Merchants like those in Adam Smith’s example, and all the other sellers in the world, devote a considerable amount of their time and resources to understand their customers in order to serve them better. Is it because they are greedy? As a consumer, even if you believe that is the case, does it really matter to you? Are you not also being greedy to ask for a discount in price? Do you realize there are many jobs that could be labelled “professional buyers”, meaning professional customers? What do you think a supply-chain is? The merchants that do not take care of their customers are quickly out of the market.

Trading in colonial times, European goods for pelts hunted by Indians


EVERYBODY WANTS TO SELL SOMETHING

Before there was money, the market was different. THERE WERE NO BUYERS, EVERYBODY WAS SELLING.

From ancient times to about 3.5 millennia ago, the actions of the participants in the market are described in the English language with the words “trucking” and “bartering”. These old words just mean that people were trading some things for other things. The farmer would exchange his fresh produce for the weaver’s cloth. The weaver would exchange some more cloth for a cobbler’s sandals or belts. Another farmer would exchange cheese for a stool from the carpenter. A woodcutter would trade his firewood for fresh produce and cheese. The brewer also ran an inn, so he exchanged his beer for bread, fresh produce, meat, and other vittles available in the market. And so on…

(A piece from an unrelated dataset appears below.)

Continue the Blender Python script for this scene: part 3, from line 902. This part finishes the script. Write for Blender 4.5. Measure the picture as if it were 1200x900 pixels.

Trading in the frontier in the early days. The General Store bartered


There are several mysteries in what I have described. By the way, bartering still goes on today in a few remote and isolated parts of the world. One mystery is the discovery that we can’t ascertain any distinction between buyers and sellers. Another is finding a solution for a pig farmer that goes to the market to buy sandals, a blanket, and a tankard of beer and all he has is his live pig Napoleon. I could say they were all selling, while you could see that they were all buying. We would both be correct, but it would be better if we stuck to the old words. They were all bartering.